WHEN IS AN ILLEGAL WORKING CIVIL PENALTY NOT AN ILLEGAL WORKING CIVIL PENALTY?
With immigration enforcement activity at an all-time high we thought it would be a good time to look at what constitutes an illegal working civil penalty and what does not.
An illegal working civil penalty may be imposed upon any employer operating in the UK found to be employing an illegal worker. It’s important to note that any penalty imposed is done so through a civil (non-criminal) process, although more serious criminal action can be taken against an employer for ‘knowingly employing’ an illegal worker.
‘Illegal working’ is an offence committed by the individual who is subject to immigration control, whereas an ‘illegal working civil penalty’ is served upon the employer.
What is an illegal worker?
An illegal worker is any person, aged 16 years or older, who is carrying out any form of work but is disqualified from doing so by their immigration status (or lack of status). If an individual has no immigration status, then they will be classed as an illegal worker. If an individual has some form of immigration status and they are working outside of their granted permission, then they are classed as working in breach of their conditions.
It's interesting to note that very rarely are individuals arrested, charged or prosecuted for illegal working, the main focus of any illegal working operation seems to be on the imposition of the immigration fine upon the employer.
A penalty should not be served when there is no evidence of employment.
Fundamentally, if a person is not working, for example is purely living upon business premises or is visiting, then a penalty should not be imposed. Any civil penalty must be supported by a statement of case highlighting the evidence held by Immigration Enforcement. Without any evidence of work then a civil penalty case should not be brought against the employer.
Additionally, there must be evidence of employment, that is to say that a number of contractual elements are satisfied:
An offer is made by one party
The other party accepts the offer
There is consideration of action and reward (the reward does not have to be financial)
There is intention from both parties to be bound by the agreement (this is cemented at the point of acceptance of the offer)
The parties have contractual capacity
Immigration enforcement define employment as, ‘employment under a contract of service or apprenticeship, whether express or implied and whether oral or written’.
It is for Immigration Enforcement to make out their case against any employer and the above elements should be evidenced within their statement of case.
What if there is no employer?
There are scenarios where there is evidence of work but no evidence of employment by virtue of there being no employer.
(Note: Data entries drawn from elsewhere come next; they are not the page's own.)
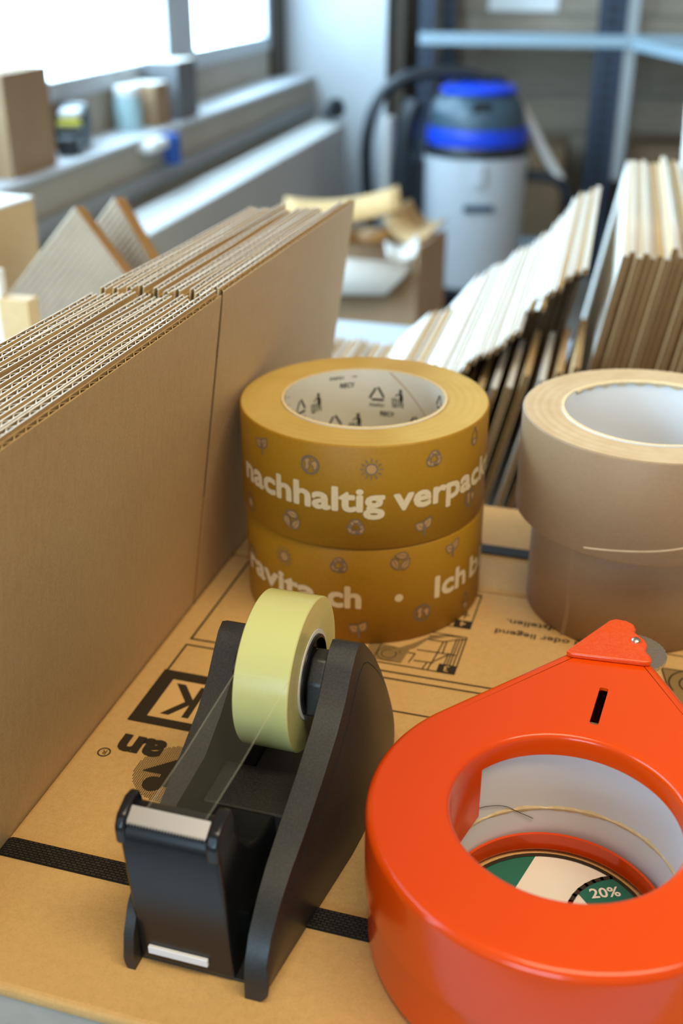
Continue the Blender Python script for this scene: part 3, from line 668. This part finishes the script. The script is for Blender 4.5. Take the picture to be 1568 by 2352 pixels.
# printed round card seen through the hole
pc = thing('round_card', 'green and white round card with 20% seen through the red dispenser', 'card', (RC[0], RC[1], .0), (0, 0, -R_(2)))
MB().lathe([(.0001, 0), (.0352, 0), (.0352, .0009), (.0001, .0009)], 72).build('card', 'cream', pc, smooth=40)
def clipc(polys, r=.0345):
    out = []
    circ = [(r*cos(2*pi*i/48), r*sin(2*pi*i/48)) for i in range(48)]
    for p in polys:
        q = p
        for i in range(48):
            a, c = circ[i], circ[(i+1) % 48]; ex_, ey_ = c[0]-a[0], c[1]-a[1]; r_ = []
            for j in range(len(q)):
                s, t_ = q[j], q[(j+1) % len(q)]
                ds = ex_*(s[1]-a[1])-ey_*(s[0]-a[0]); dt = ex_*(t_[1]-a[1])-ey_*(t_[0]-a[0])
                if ds >= 0: r_.append(s)
                if ds*dt < 0: k_ = ds/(ds-dt); r_.append((s[0]+k_*(t_[0]-s[0]), s[1]+k_*(t_[1]-s[1])))
            q = r_
            if len(q) < 3: break
        if len(q) >= 3: out.append(q)
    return out
Lc = [(clipc([[(-.032, .002), (-.020, .002), (.002, .040), (-.014, .040)]]), 'green', .0001), (clipc(tf(stroke([(-.040, .010), (-.020, .040)], .0012), 1)), 'ink', .00012),
      (clipc(stroke(arc(.027, .003, .0215, 0, 360, 40), .0016)), 'ink', .0004), (clipc([[(.027+.0207*cos(R_(a)), .003+.0207*sin(R_(a))) for a in range(20, 145, 8)]+[(.015, .009), (.039, .007)]]), 'green', .00025),
      (ring(0, 0, .0337, .0352, 72), 'ink', .0003), (tf(text2d('20%', .0042, .0105, .02), 1, .0205, .0150, 8), 'cream', .0005)]
flat('card_print', Lc, pc, lambda x, y, l: (x, y, .0009+l))

# ------------------------------------------------------------------ leaning sheets behind the carton (right)
def sheet(label, group, xb, top, ya, yb, th, lean, edge_white, name='cardboard_sheet', face='kraft', zb=TZ, cut=None):
    a = math.atan(lean); hh = (top-zb)/cos(a)
    c = thing(name, label, 'cardboard sheet', room(xb, ya, zb), (0, a, -ROOM), group); Ly = yb-ya
    P = [(0, 0), (Ly, 0), (Ly, hh), (0, hh)] if not cut else [(cut[0], 0), (Ly, 0), (Ly, hh), (0, hh), (0, hh-.004), (cut[0], max(.01, hh-cut[1]))]
    def slab(nm, xa, xb_, m, dz=0):
        MB().prism([(y, min(z, hh-dz)) for y, z in P], lambda y, z: (xa, y, z), lambda y, z: (xb_, y, z)).build(nm, m, c, smooth=0)
    slab('fluted_middle', -th+.0004, -.0004, 'flute_shade', .0004); slab('liner', -th, -th+.0004, face); slab('liner', -.0004, 0, 'kraft')
    m = MB(); n = int(Ly/.0045)
    for i in range(n): m.box((-th+.0005, i*.0045+.0005, hh-.0003), (-.0005, i*.0045+.0030, hh+.0001))
    o = m.build('cut_edge', 'edge' if edge_white else 'edge_tan', c, smooth=0); o['kind'] = 'stuff'
    return c
GA = 'sheets in the tall pile at the right edge'
lx = .0188                                              # tall pile: left face at top x' of near-left corner
def nth(i, n): return ORD[i]
n = 14
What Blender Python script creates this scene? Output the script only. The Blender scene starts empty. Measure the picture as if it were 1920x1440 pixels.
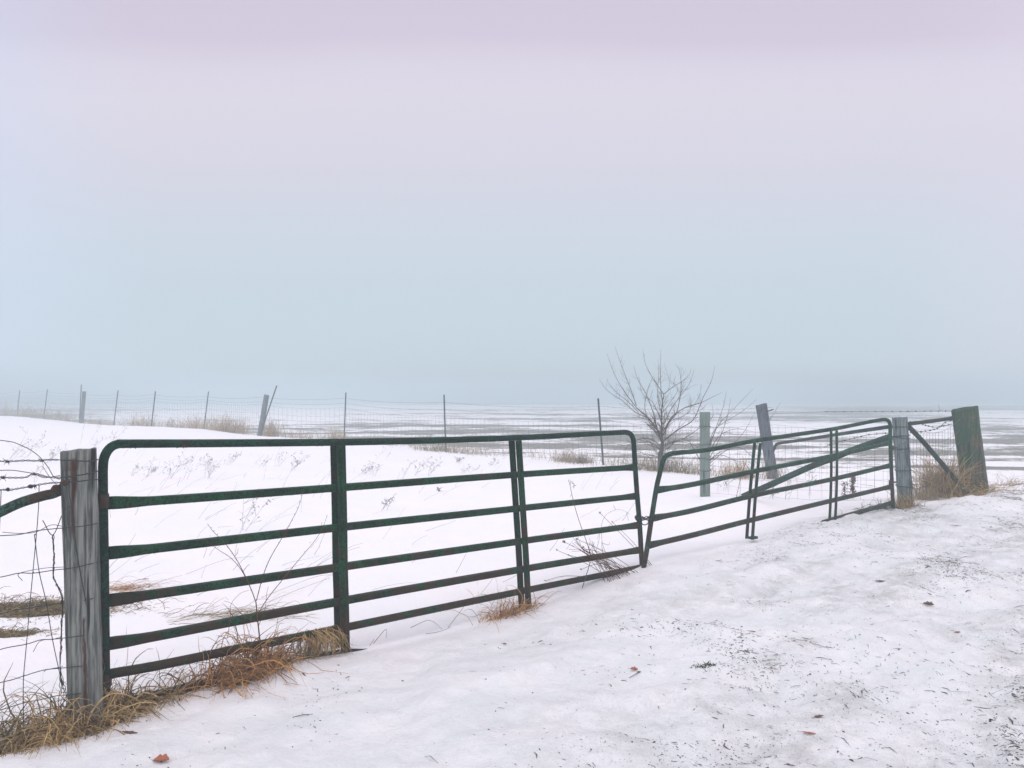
import bpy, math, random
import numpy as np
from mathutils import Vector
C = bpy.context.scene.collection
F, PX, HY, H = 1400.0, 960.0, 745.0, 1.55      # focal length in photo pixels, centre column, horizon row, eye height

# ------------------------------------------------------------------ camera
cam = bpy.data.cameras.new('camera'); camo = bpy.data.objects.new('camera', cam); C.objects.link(camo)
camo.location = (0, 0, H); camo.rotation_euler = (math.radians(90), 0, 0)
cam.lens = F/1920*36; cam.sensor_width = 36; cam.shift_y = 25/1920
cam.clip_start = 0.05; cam.clip_end = 3000
bpy.context.scene.camera = camo
sc = bpy.context.scene
sc.view_settings.view_transform = 'Standard'; sc.view_settings.look = 'None'
sc.view_settings.exposure = 0.08; sc.view_settings.gamma = 1.0
try: sc.view_settings.use_curve_mapping = False
except Exception: pass
sc.render.engine = 'CYCLES'
sc.cycles.volume_bounces = 2
sc.cycles.max_bounces = 6
sc.cycles.use_denoising = True

def lin(c):
    return tuple(((v/255)/12.92 if v/255 <= .04045 else ((v/255+.055)/1.055)**2.4) for v in c)

# ------------------------------------------------------------------ world: overcast winter sky
SUN_EL, SUN_AZ = math.radians(34), math.radians(205)
w = bpy.data.worlds.new('World'); sc.world = w; w.use_nodes = True
nt = w.node_tree; nt.nodes.clear(); N = nt.nodes; L = nt.links
out = N.new('ShaderNodeOutputWorld')
tc = N.new('ShaderNodeTexCoord'); sep = N.new('ShaderNodeSeparateXYZ'); L.new(tc.outputs['Generated'], sep.inputs[0])
wn = N.new('ShaderNodeTexNoise'); wn.inputs['Scale'].default_value = 2.2; wn.inputs['Detail'].default_value = 3
mp = N.new('ShaderNodeMapping'); mp.inputs['Scale'].default_value = (1, 1, 4.0)
L.new(tc.outputs['Generated'], mp.inputs[0]); L.new(mp.outputs[0], wn.inputs['Vector'])
def wmath(op, a, b=None, c=None, clamp=False):
    m = N.new('ShaderNodeMath'); m.operation = op; m.use_clamp = clamp
    for i, v in enumerate((a, b, c)):
        if v is None: continue
        if isinstance(v, (int, float)): m.inputs[i].default_value = v
        else: L.new(v, m.inputs[i])
    return m.outputs[0]
def wmap(v, a, b, c, d, smooth=True):
    m = N.new('ShaderNodeMapRange'); m.interpolation_type = 'SMOOTHSTEP' if smooth else 'LINEAR'
    L.new(v, m.inputs['Value'])
    for k, x in zip(('From Min', 'From Max', 'To Min', 'To Max'), (a, b, c, d)): m.inputs[k].default_value = x
    return m.outputs['Result']
zb = wmath('MULTIPLY', sep.outputs['Z'], wmath('ADD', 1.0, wmath('MULTIPLY', wmath('MULTIPLY', sep.outputs['X'], sep.outputs['X']), .6)))
zz = wmath('ADD', zb, wmath('MULTIPLY', wmath('SUBTRACT', wn.outputs['Fac'], .5), .035))
rp = N.new('ShaderNodeValToRGB'); L.new(zz, rp.inputs[0])
stops = [(0.0, (190, 203, 213)), (.05, (193, 208, 217)), (.12, (195, 209, 219)), (.20, (202, 211, 222)), (.29, (212, 210, 223)),
         (.37, (219, 213, 226)), (.405, (217, 210, 225)), (.435, (209, 199, 217)), (.50, (206, 197, 215)), (.7, (218, 213, 220)), (1.0, (224, 219, 223))]
cr = rp.color_ramp
while len(cr.elements) > 1: cr.elements.remove(cr.elements[-1])
cr.elements[0].position = stops[0][0]; cr.elements[0].color = (*lin(stops[0][1]), 1)
for p, c in stops[1:]:
    e = cr.elements.new(p); e.color = (*lin(c), 1)
# bluer towards the left of the view, a little pinker towards the right
def wmix(f, a, b, bt='MIX'):
    m = N.new('ShaderNodeMix'); m.data_type = 'RGBA'; m.blend_type = bt
    if isinstance(f, (int, float)): m.inputs['Factor'].default_value = f
    else: L.new(f, m.inputs['Factor'])
    for s, v in ((6, a), (7, b)):
        if isinstance(v, tuple): m.inputs[s].default_value = (*v, 1)
        else: L.new(v, m.inputs[s])
    return m.outputs[2]
lf = wmap(sep.outputs['X'], -.40, -.62, 0, .62)
rf_ = wmap(sep.outputs['X'], .42, .62, 0, .55)
col = wmix(lf, rp.outputs[0], lin((208, 219, 241)))
col = wmix(rf_, col, lin((222, 214, 230)))
stg = wmap(sep.outputs['Z'], .46, .95, 1.0, 1.95)
# the cloud layer is brighter behind the viewer, where the veiled sun stands
stb = wmap(sep.outputs['Y'], .1, -.8, 1.0, 1.35)
bg1 = N.new('ShaderNodeBackground'); L.new(col, bg1.inputs[0]); L.new(wmath('MULTIPLY', wmath('MULTIPLY', stg, stb), 1.04), bg1.inputs[1])
sky = N.new('ShaderNodeTexSky'); sky.sky_type = 'NISHITA'; sky.sun_disc = False
sky.sun_elevation = SUN_EL; sky.sun_rotation = SUN_AZ
bg2 = N.new('ShaderNodeBackground'); L.new(sky.outputs[0], bg2.inputs[0]); bg2.inputs[1].default_value = .08
ms = N.new('ShaderNodeMixShader'); ms.inputs[0].default_value = .06
L.new(bg1.outputs[0], ms.inputs[1]); L.new(bg2.outputs[0], ms.inputs[2]); L.new(ms.outputs[0], out.inputs[0])

sd = bpy.data.lights.new('sun', 'SUN'); sd.energy = 0.55; sd.angle = math.radians(14); sd.color = (1, .955, .93)
so = bpy.data.objects.new('sun', sd); C.objects.link(so)
sdir = Vector((math.cos(SUN_EL)*math.sin(SUN_AZ), math.cos(SUN_EL)*math.cos(SUN_AZ), math.sin(SUN_EL)))
so.rotation_euler = sdir.to_track_quat('Z', 'Y').to_euler(); so.location = (0, -5, 8)

# ------------------------------------------------------------------ helpers
def P(x, y, Y): return np.array(((x-PX)/F*Y, Y, H-(y-HY)/F*Y))
class Plane:                                   # an upright plane along a fence line
    def __init__(s, x0, Y0, x1, Y1):
        s.A = np.array(((x0-PX)/F*Y0, Y0)); B = np.array(((x1-PX)/F*Y1, Y1))
        s.d = (B-s.A)/np.linalg.norm(B-s.A); s.n2 = np.array((-s.d[1], s.d[0]))      # n2 points away from the viewer
        s.n = np.array((s.n2[0], s.n2[1], 0.0)); s.t = np.array((s.d[0], s.d[1], 0.0))
    def at(s, x, y, off=0.0):
        r = np.array(((x-PX)/F, 1.0)); Y = (s.A.dot(s.n2)+off)/r.dot(s.n2)
        return P(x, y, Y)
def A3(l): return np.array(l, float)

def hash2(ix, iy, seed):
    h = (ix.astype(np.int64)*374761393 + iy.astype(np.int64)*668265263 + seed*974634777) & 0xffffffff
    h = ((h ^ (h >> 13))*1274126177) & 0xffffffff
    return ((h ^ (h >> 16)) & 0xffff)/65535.0
def vnoise(x, y, seed=0):
    ix = np.floor(x); iy = np.floor(y); fx = x-ix; fy = y-iy
    ux = fx*fx*fx*(fx*(fx*6-15)+10); uy = fy*fy*fy*(fy*(fy*6-15)+10)
    a = hash2(ix, iy, seed); b = hash2(ix+1, iy, seed); c = hash2(ix, iy+1, seed); d = hash2(ix+1, iy+1, seed)
    return (a*(1-ux)+b*ux)*(1-uy) + (c*(1-ux)+d*ux)*uy - .5
def fbm(x, y, seed=0, o=4, g=.5):
    t = 0; a = 1; f = 1
    for k in range(o):
        t = t + a*vnoise(x*f+k*17.3, y*f-k*9.1, seed+k*31); a *= g; f *= 2.03
    return t
def sstep(x, a, b):
    t = np.clip((x-a)/(b-a), 0, 1); return t*t*(3-2*t)

# ------------------------------------------------------------------ ground heights
LG = Plane(190, 3.71, 1195, 6.73)              # line of the big gate
RG = Plane(1225, 6.76, 1670, 9.2)              # line of the smaller gate
LF = Plane(149, 3.6, 0, 3.38)                  # line of the wire fence left of the gate
if LF.n2[1] < 0: LF.n2 = -LF.n2; LF.n = -LF.n
cps = []
def cp(x, y, Y): cps.append(P(x, y, Y))
for x, y in ((200, 1345), (300, 1315), (440, 1278), (550, 1242), (640, 1224), (740, 1202), (843, 1181), (930, 1158), (985, 1141), (1060, 1108), (1120, 1087), (1205, 1063)): cps.append(LG.at(x, y))
for x, y in ((1225, 1058), (1300, 1040), (1400, 1012), (1480, 992), (1562, 978), (1640, 961), (1672, 953)): cps.append(RG.at(x, y))
for x, y in ((0, 1400), (80, 1385), (150, 1362)): cps.append(LF.at(x, y))
FENCE = [(-75, 783, 49), (-15, 783, 46), (35, 782, 43), (82, 784, 40), (153, 793, 37.5), (213, 798, 34.5), (288, 801, 32), (387, 804, 30), (493, 817, 26), (648, 826, 25), (760, 836, 22.5),
         (834, 848, 21), (980, 858, 19), (1130, 869, 17), (1240, 882, 15.5), (1443, 897, 13.8), (1560, 912, 12.6), (1690, 930, 11.6), (1822, 921, 10.3), (1920, 906, 11.5), (2100, 880, 13)]
for f in FENCE: cp(*f)
cp(1320, 931, 11); cp(1390, 935, 9.9); cp(1690, 952, 9.35); cp(1750, 938, 9.6)
crest = np.array([P(*f) for f in FENCE]); c_az = np.arctan2(crest[:, 0], crest[:, 1]); c_r = np.hypot(crest[:, 0], crest[:, 1])
FZ = -.08                                       # level of the open field
for az, r, z in zip(c_az, c_r, crest[:, 2]):
    for k, zz_ in ((1.22, FZ), (1.9, FZ)):
        cps.append(np.array((math.sin(az)*r*k, math.cos(az)*r*k, zz_)))
for a in np.linspace(-1.2, 1.2, 9):
    for r in (75, 150, 420): cps.append(np.array((math.sin(a)*r, math.cos(a)*r, FZ)))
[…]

These are generally cases where an individual is self-employed and is providing a service via a contract for services as opposed to a contract of service (employment contract). Although a penalty should not be served in such cases, it is often for the alleged liable party to prove that an individual was engaged under a contract for services.
If an employer has carried out a right to work check should there be a penalty?
The short answer is ‘no’, however, this question is not as straightforward as it may seem. Many employers are caught out by the complexities and details of the right to work check code of practice. Although there is additional Home Office guidance on completing these checks, the sheer variety of evidence which may be provided as proof of a right to work has made the process fraught with risk.
Additionally, if just one of the requirements outlined in the code or the guidance document are not adhered to, the Home Office will often hold the employer to account. ‘Online checks’, ‘share codes’, ‘discrimination’, ‘eVisas’, ‘supplementary work’, ‘IDSP’s’, ‘manual checks’, ‘positive verification notices’ and ‘acceptable documents’ make conducting a check extremely challenging for any business owner, manager or HR professional.
However, if an employer has completed the checks in line with those prescribed by the Home Office then they will qualify for what is known as a statutory excuse and the penalty will not be imposed or will be cancelled for that particular individual.
What if Immigration Officers have acted outside of their statutory powers?
There have been many cases where officers have acted outside of their statutory powers and/or the guidance and codes by which they should abide, does this mean that there should be no penalty?
Any imposed penalty is considered via a civil process which provides a number of opportunities to challenge the penalty. Where there is clear evidence of unlawful actions a penalty case may be cancelled with immediate effect, however, this must be evidenced sufficiently for the Secretary of State (Home Office) to consider cancelling the penalty. The burden of proof in a civil matter is ‘on the balance of probabilities’, this means that ultimately, should the case be heard in a civil court, then the Home Office are only required to prove that their case is more likely to be true than not. This often results in Immigration Enforcement advancing cases to the court for consideration by a judge.
In Summary:
An illegal working civil penalty is not an illegal working civil penalty when there is no evidence of work, when there is no evidence of employment, when the required right to work checks have been completed or when there is information to suggest that the employer is not liable to the imposition of a penalty.